Sidgreaves, a first-term MP, is likely to face at least one challenger: the former Camden mayor Lara Symkowiak. Sidgreaves sparked controversy in his own local branches in 2019 after he was the sole nominee for the seat to replace his factional ally, Chris Patterson.

At the time Patterson did not announce his retirement until after nominations closed, and acted as a referee for Sidgreaves on his nomination form. It led to the president of the Camden Young Liberals, Aaron Colley, to complain of an “outrageous bypassing of democracy”.

Factional manoeuvring is playing out in a series of preselections. In Pittwater, the families and communities minister, Natasha Maclaren-Jones, faces a difficult challenge to win preselection from moderate-backed Northern Beaches councillor Rory Amon.

Maclaren-Jones, from the centre-right, declared she wanted to move from the upper house to fill the vacancy left by retiring infrastructure minister Rob Stokes. But senior party sources told the Guardian she faced an uphill battle to win the seat in an area dominated by the moderate faction.

The party is desperate to avoid a saga similar to the buildup to the federal vote in May, which saw a series of preselections delayed due to factional infighting.
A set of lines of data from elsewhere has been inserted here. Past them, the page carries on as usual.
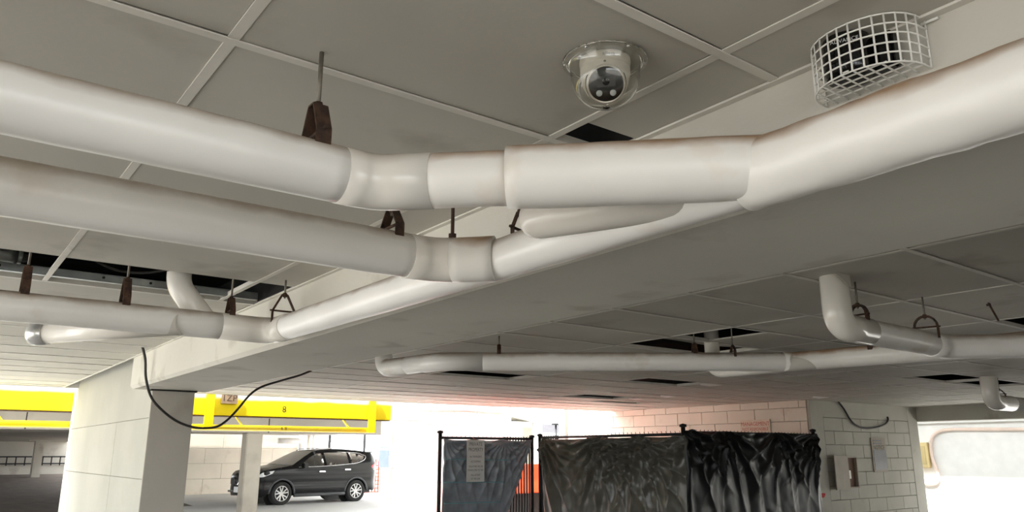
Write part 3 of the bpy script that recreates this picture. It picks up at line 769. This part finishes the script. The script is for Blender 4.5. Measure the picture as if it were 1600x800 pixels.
for k in range(6):
    a = 2 * PI * k / 6 + 0.35
    MB().lathe([(0.0, -0.0095), (0.003, -0.009), (0.0042, -0.006)], CC + Vector((math.cos(a), math.sin(a), 0)) * 0.094, (0, 0, 1), 12).build('dome_screw', M['chrome'], sc)

# ------------------------------------------------------------------ wire guard with a black sounder
gd = thing('wire_guard', 'white wire guard cage fixed against the beam at top right', 'wire cage', (1.6, 0.77, CZ))
GY, GR, GW = 0.765, 0.120, 0.108
def arc(z, n=15, r=1.0):
    return [Vector((1.597 - GW * 1.12 * math.sin(PI * k / n) ** 0.75 * r, GY + GR * math.cos(PI * k / n) * r, z)) for k in range(n + 1)]
ZS = [2.287 + 0.0225 * k for k in range(6)]
for z in ZS:
    MB().tube(arc(z), 0.0021, 6).build('ring_wire', M['wire'], gd)
for k in range(0, 16):
    p = arc(2.286)[k]
    MB().cyl(p, (p.x, p.y, 2.40), 0.0021, 6).build('upright_wire', M['wire'], gd)
for k in range(1, 9):
    y = GY - GR + 2 * GR * k / 9
    xx = 1.597 - GW * 1.12 * (1 - ((y - GY) / GR) ** 2) ** 0.375
    MB().cyl((xx, y, 2.287), (1.597, y, 2.287), 0.0021, 6).build('bottom_wire', M['wire'], gd)
for k in range(1, 6):
    x = 1.597 - 0.025 * k
    q = min(0.999, ((1.597 - x) / (GW * 1.12))) ** (1 / 0.375)
    yy = GR * math.sqrt(max(0, 1 - q))
    MB().cyl((x, GY - yy, 2.2885), (x, GY + yy, 2.2885), 0.0021, 6).build('bottom_wire', M['wire'], gd)
MB().span((1.585, 0.60, 2.3985), (1.598, 0.655, 2.4005)).build('fixing_tab', M['wire'], gd)
MB().cyl((1.59, 0.615, 2.389), (1.59, 0.65, 2.389), 0.003, 8).build('fixing_tab', M['wire'], gd)
so = thing('alarm_sounder', 'black alarm sounder inside the white wire guard', 'alarm', (1.55, 0.77, CZ))
SC_ = (1.545, 0.795, CZ)
MB().lathe([(0.0, 0.0), (0.050, 0.0), (0.052, -0.010), (0.052, -0.082), (0.046, -0.094), (0.0, -0.096)], SC_, (0, 0, 1), 36).build('housing', M['gloss_black'], so)
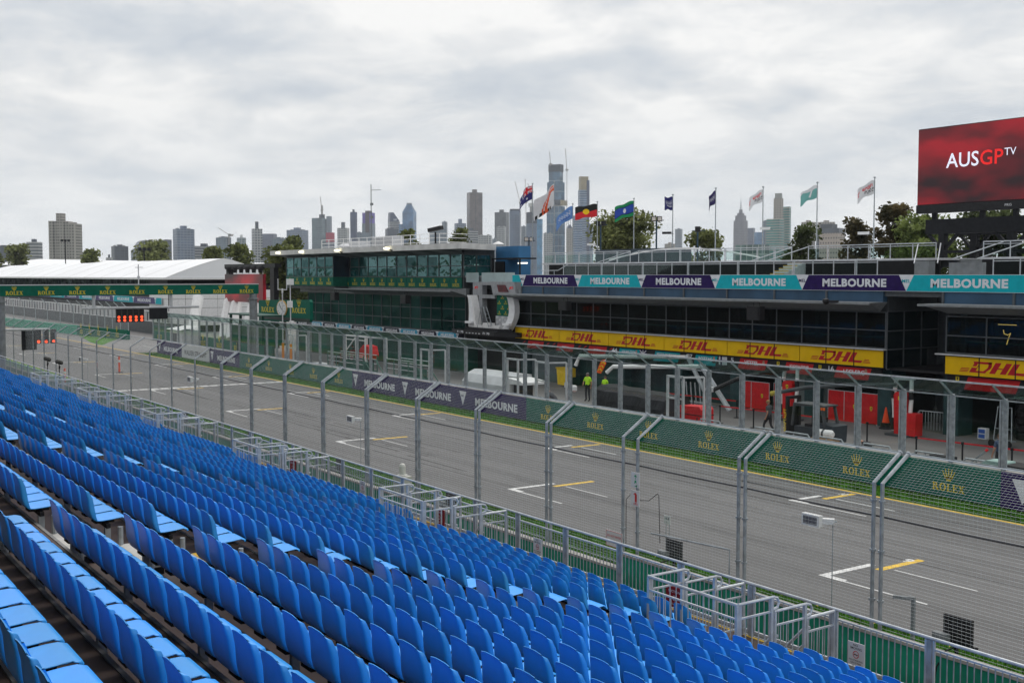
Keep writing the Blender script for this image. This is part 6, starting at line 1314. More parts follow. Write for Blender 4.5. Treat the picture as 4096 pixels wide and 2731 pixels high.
# ------------------------------------------------------------------ flags
FW_ = mat('flag_white', (.68, .68, .70), .7, .05, 3); FN = mat('flag_navy', (.018, .018, .13), .7, .1, 3); FR = mat('flag_red', (.62, .02, .03), .7, .08, 3); FB = mat('flag_black', (.012, .012, .012), .7, .1, 3); FYL = mat('flag_yellow', (.85, .55, .01), .7, .05, 3)
FGR = mat('flag_green', (.01, .24, .09), .7, .08, 3); FBL = mat('flag_blue', (.02, .06, .36), .7, .08, 3); FOR = mat('flag_orange', (.70, .10, .03), .7, .08, 3); FTL = mat('flag_teal', (.16, .40, .38), .7, .08, 3); FLB = mat('flag_light_blue', (.12, .25, .55), .7, .1, 3); FPU = mat('flag_purple', (.03, .022, .10), .7, .1, 3)
def flag(x, top, lab, w_, h, ang, droop, mats, pat, base=9.6, curl=.25, y=62, fold=0.):
    t = thing('flagpole', 'flagpole with '+lab, 'flag', (x, y, base)); MB().tube([(x, y, base), (x, y, top)], .055, 6, 0, True, [1, .6]).lathe((x, y, top), [(.03, 0), (.08, .03), (.08, .1), (.02, .13)], 8).build('pole', [STEEL], t)
    nu, nv = 36, 24; m = MB(); d_ = Vector((-math.sin(TH), -math.cos(TH), 0)); d_ = Matrix.Rotation(R(ang), 3, 'Z') @ d_; nrm = Vector((-d_.y, d_.x, 0)); V = []
    for j in range(nv+1):
        for i in range(nu+1):
            u, v = i/nu, j/nv; off = curl*math.sin(u*7+v*1.5)*u*.5+fold*math.sin(u*3.1)*1.2
            p = Vector((x, y, top-.12))+d_*(u*w_*(1-.12*u*droop)*math.cos(droop*.9*u))+nrm*off+Vector((0, 0, -v*h-(u**1.3)*w_*droop+.05*math.sin(u*9+v*3)))
            V.append(p)
    F_ = []; mi = []
    for j in range(nv):
        for i in range(nu): F_.append((j*(nu+1)+i, (j+1)*(nu+1)+i, (j+1)*(nu+1)+i+1, j*(nu+1)+i+1)); mi.append(pat((i+.5)/nu, (j+.5)/nv))
    m.v = [tuple(p) for p in V]; m.f = F_; m.m = mi; m.build('cloth', mats, t, smooth=True)
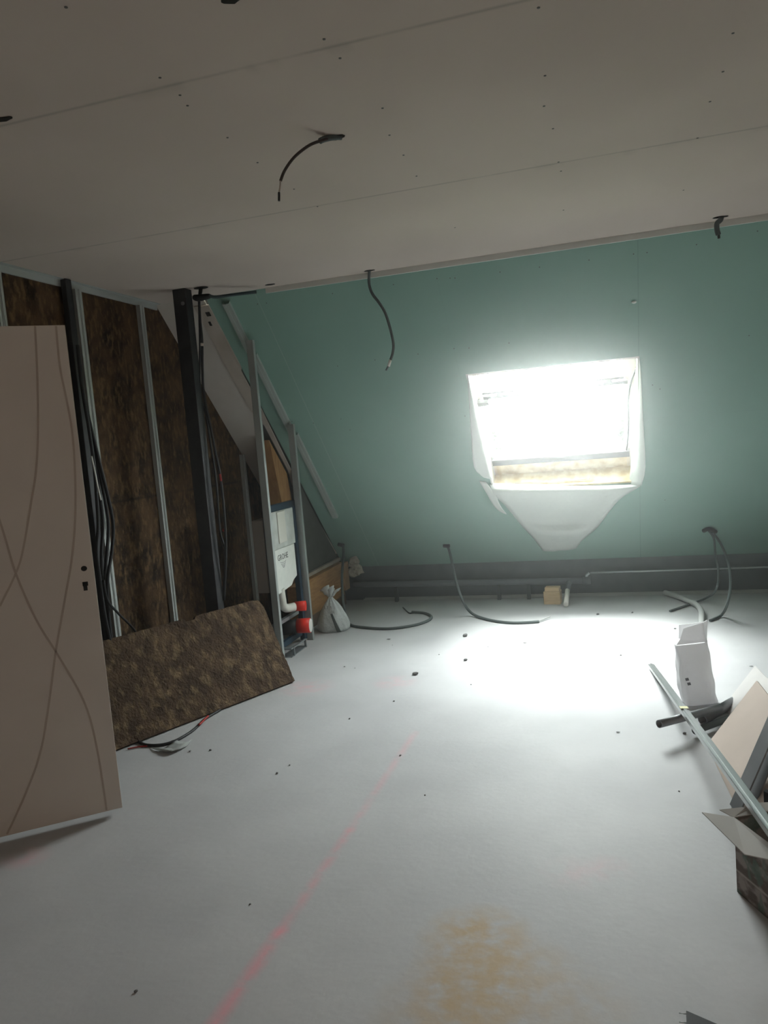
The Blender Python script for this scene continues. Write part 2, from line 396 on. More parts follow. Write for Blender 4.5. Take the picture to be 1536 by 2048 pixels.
def screws(parent, pts, f, n, r=.0042):
    n = Vector(n).normalized()
    for (u, v) in pts:
        p = f(u, v); m = MB(); a = n.orthogonal().normalized(); b = n.cross(a)
        m.prism([p + (a * math.cos(k * math.pi / 4) + b * math.sin(k * math.pi / 4)) * r for k in range(8)], n * .0015)
        m.build('screw_head', m_screw, parent)
screws(ceiling, [(648, 78), (680, 116), (320, 155), (1077, 15), (1090, 151), (1088, 212), (765, 216), (1106, 257), (779, 270), (807, 310), (833, 352), (1446, 143), (1466, 66), (1420, 203), (1395, 276), (515, 325), (132, 14), (360, 190), (375, 211), (1117, 324), (1122, 342), (1367, 380), (635, 413), (588, 378), (455, 275), (910, 455), (1127, 420)], lambda u, v: fz(u, v, CZ), (0, 0, -1))
screws(slope, [(787, 569), (874, 557), (900, 556), (910, 556), (1000, 544), (1079, 534), (1178, 520), (1294, 505), (1267, 508), (1393, 489), (1515, 462), (665, 587), (533, 606), (515, 608), (836, 708), (750, 720), (675, 732), (908, 697), (938, 696), (1018, 686), (1498, 671), (1320, 778), (1305, 770), (930, 832), (584, 843), (627, 846), (682, 838), (1330, 1000), (1288, 950), (700, 860)], sl, -SN)

# thin haze volume added to imitate lens glow around the roof window
def glow():
    m = bpy.data.materials.new('glow_scatter'); m.use_nodes = True; n = m.node_tree.nodes; n.remove(n['Principled BSDF'])
    v = n.new('ShaderNodeVolumeScatter'); v.inputs['Color'].default_value = (1, 1, 1, 1); v.inputs['Density'].default_value = HAZE; v.inputs['Anisotropy'].default_value = HAZE_G
    m.node_tree.links.new(v.outputs[0], n['Material Output'].inputs['Volume'])
    x0, x1 = XG - .1, XR + .1; o = .24 * 1.4142
    o_ = MB().prism([(x0, YF - .1, -.1), (x0, YF - .1, CZ + .08), (x0, SL + o - CZ - .08, CZ + .08), (x0, YK + .12, SL + o - YK - .12), (x0, YK + .12, -.1)], (x1 - x0, 0, 0)).build('glow_haze', m)
    tag(o_, 'thin white haze added to imitate lens glow around the roof window', 'glow', None, 'stuff')
HAZE = .020; HAZE_G = .915
if HAZE: glow()

# ------------------------------------------------------------------ roof window
win = empty('window_1', sp((WX0 + WX1) / 2, WY1, 0)); struct(win, 'bright roof window in the green slope')
def wbox(m, x0, x1, y0, y1, o0, o1):   # y given along the slope plane at off 0 ; o = distance outwards
    m.prism([sp(x0, y0, -o0), sp(x1, y0, -o0), sp(x1, y1, -o0), sp(x0, y1, -o0)], SN * (o1 - o0)); return m
D0, D1 = .16, .26
fx0, fx1 = -.905, .165
fy0, fy1 = 5.33, 6.19
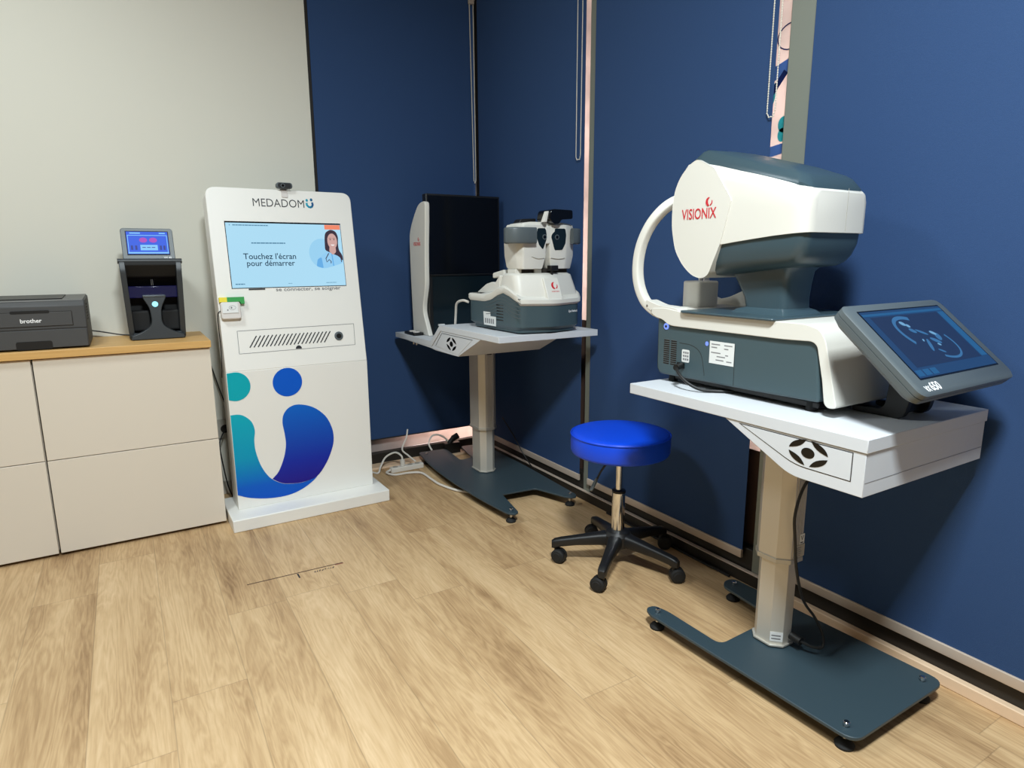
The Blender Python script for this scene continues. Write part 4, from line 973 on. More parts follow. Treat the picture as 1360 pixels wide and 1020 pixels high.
    for (x, y, rx, ry) in ((-0.035, 0.035, 0.012, 0.006), (-0.005, 0.028, 0.02, 0.004), (0.02, 0.0, 0.018, 0.006), (-0.02, -0.01, 0.006, 0.02), (0.045, 0.01, 0.01, 0.012), (0.005, -0.03, 0.012, 0.003)):
        flat(bm, rot(ell(0, 0, rx, ry, 14), x, y, A), T, 0.0014, 0.0002)
    ob('screen_scan', bm, M['vx_ft'], sc, smooth=0)
    bm = nb()
    for (x, y, rx, ry) in ((-0.05, 0.058, 0.010, 0.006), (-0.036, 0.050, 0.007, 0.005), (0.036, 0.022, 0.011, 0.005), (0.018, -0.012, 0.006, 0.003), (-0.03, 0.005, 0.003, 0.004)):
        flat(bm, rot(ell(0, 0, rx, ry, 12), x, y, A), T, 0.0018, 0.0002)
    ob('screen_highlights', bm, M['vx_lt'], sc, smooth=0)
    text('lettering', 'VX', T, -0.190, -0.1215, 0.020, 0.014, M['wink'], ms, 0.0004, bold=0.02)
    text('lettering', '650', T, -0.166, -0.1215, 0.038, 0.021, M['wink'], ms, 0.0004, bold=0.02)
    # arm that carries the screen: two cheeks and a foot bar
    for xa in (1.560, 1.665):
        bm = nb(); prism(bm, rpoly([(0.905, 0.8195), (0.788, 0.8195), (0.776, 0.832), (0.752, 0.945), (0.802, 0.998), (0.815, 0.94), (0.824, 0.850), (0.835, 0.836), (0.905, 0.834)], 0.008, 3), 'x', xa - 0.009, xa + 0.009); ob('screen_arm', bm, M['black'], t, bev=0.003)
    bm = nb(); box(bm, 1.569, 1.656, 0.795, 0.812, 0.826, 0.935); ob('arm_plate', bm, M['black'], t, bev=0.003)
def cr2(L): return [(p.x, p.y) for p in cr_smooth([(a, b2, 0) for a, b2 in L], 4)]
analyser()

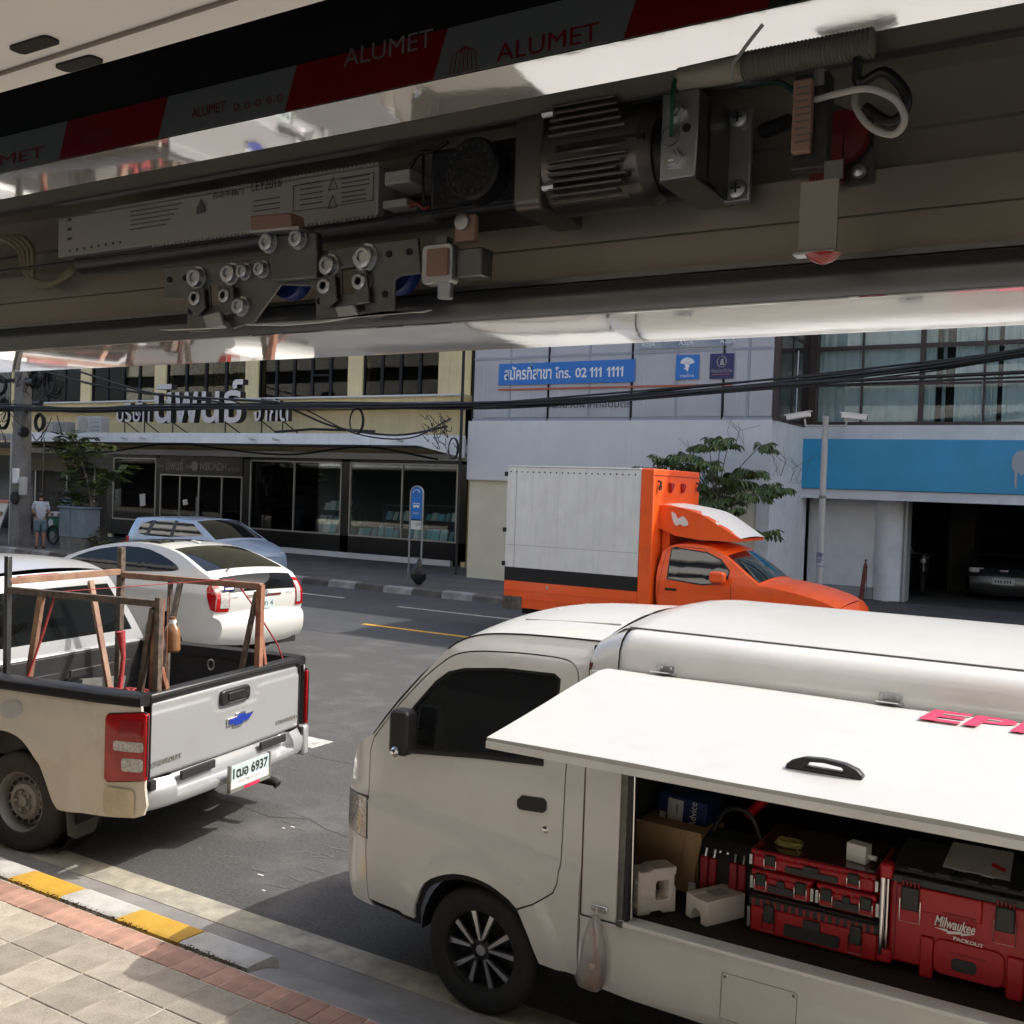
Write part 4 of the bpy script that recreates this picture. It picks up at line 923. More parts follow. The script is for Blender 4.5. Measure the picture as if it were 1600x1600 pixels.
for s in (1, -1):
    skin(outl, [], Wk, s, 'body_side', M['silver_dusty'] if s > 0 else M['silver'], pk, step=.04, smooth=40)
    for w_ in wins_: skin(w_, [], Wk, s, 'side_window', M['carglass'], pk, thick=0, off=.005)
    la = skin(taill, [], Wk, s, 'tail_light', M['red_lens'], pk, thick=.02, off=.014)
    skin(grow(taill, .007), [], Wk, s, 'light_gasket', M['blackm'], la, thick=.01, off=.006)
    for (a, b, c, d, r_, mm_) in ((.0, .165, .775, .835, .014, M['clear_lens']), (.0, .105, .655, .735, .018, M['clear_lens']), (.01, .12, .865, .965, .012, M['red_deep'])):
        skin(rrect(a-.03, b, c, d, r_), [], Wk, s, 'lens_insert', mm_, la, thick=.004, off=.019)
    MB().prism([(-.045, s*(.905*.957+.014), .60), (-.045, s*(.905*.957+.014), 1.005), (-.045, s*.845, 1.012), (-.045, s*.845, .608)], (.03, 0, 0)).build('tail_light_back', M['red_lens'], la, bevel=.008)
MB().prism([(x, 0, z) for x, z in rrect(-.045, -.040, .66, .735, .001)], (0, .001, 0))
for nm, seg, kd in (('front_bumper', cabtop[:10], 0), ('bonnet', cabtop[9:19], 0), ('windscreen', cabtop[18:28], 1), ('cab_roof', cabtop[27:], 0)):
    strip(seg, Wk, nm+('_frame' if kd else ''), M['silver'], pk, crown=.05)
    if kd: strip(seg[1:-1], Wk, nm, M['carglass'], pk, crown=.05, t0=-.9, t1=.9, off=.006)
crs_ = [(1.80, 1.67), (1.77, 1.62), (1.74, 1.56), (1.68, 1.38), (1.62, 1.22), (1.585, 1.12), (1.575, 1.052), (1.575, .6)]
strip(crs_, Wk, 'cab_rear_panel', M['silver'], pk, crown=.03)
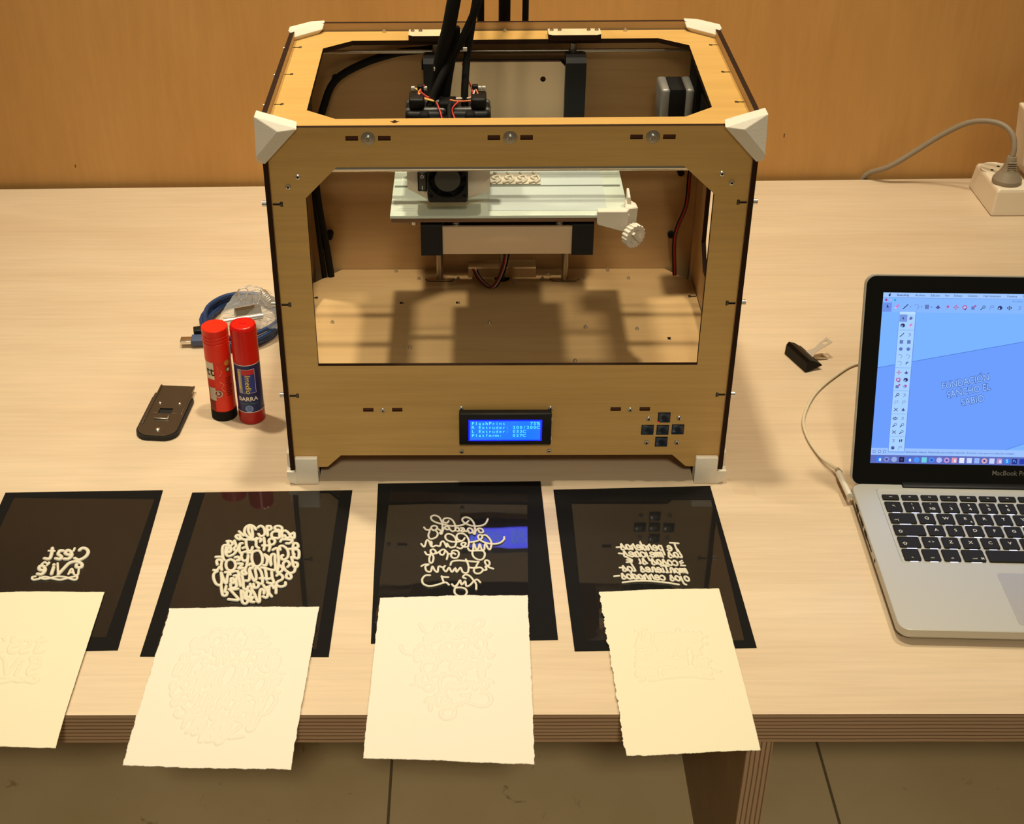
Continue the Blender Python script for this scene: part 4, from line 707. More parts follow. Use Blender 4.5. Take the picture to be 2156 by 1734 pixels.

But the so-called Warringah rules, championed by the former prime minister Tony Abbott, created a one-person-one-vote preselection system designed to increase local representation.

Those rules have meant sitting MPs such as Elliott have resigned rather than face the likelihood of losing a factional preselection challenge.

One senior Liberal source said the rules, which set a much higher bar for the state executive to intervene, had hobbled the power of head office factional players.

“It’s people playing battleships in the bath tub,” the source said.

“You have figures shifting people around in the office in Sydney and it doesn’t bear any resemblance to what is happening in the branches where we have to do the local preselections.”

Perrottet has sought to characterise the departures as a positive, saying retirements were a “natural part of politics”.

“It is important that new blood comes through,” Perrottet said this week. “It’s good for renewal.”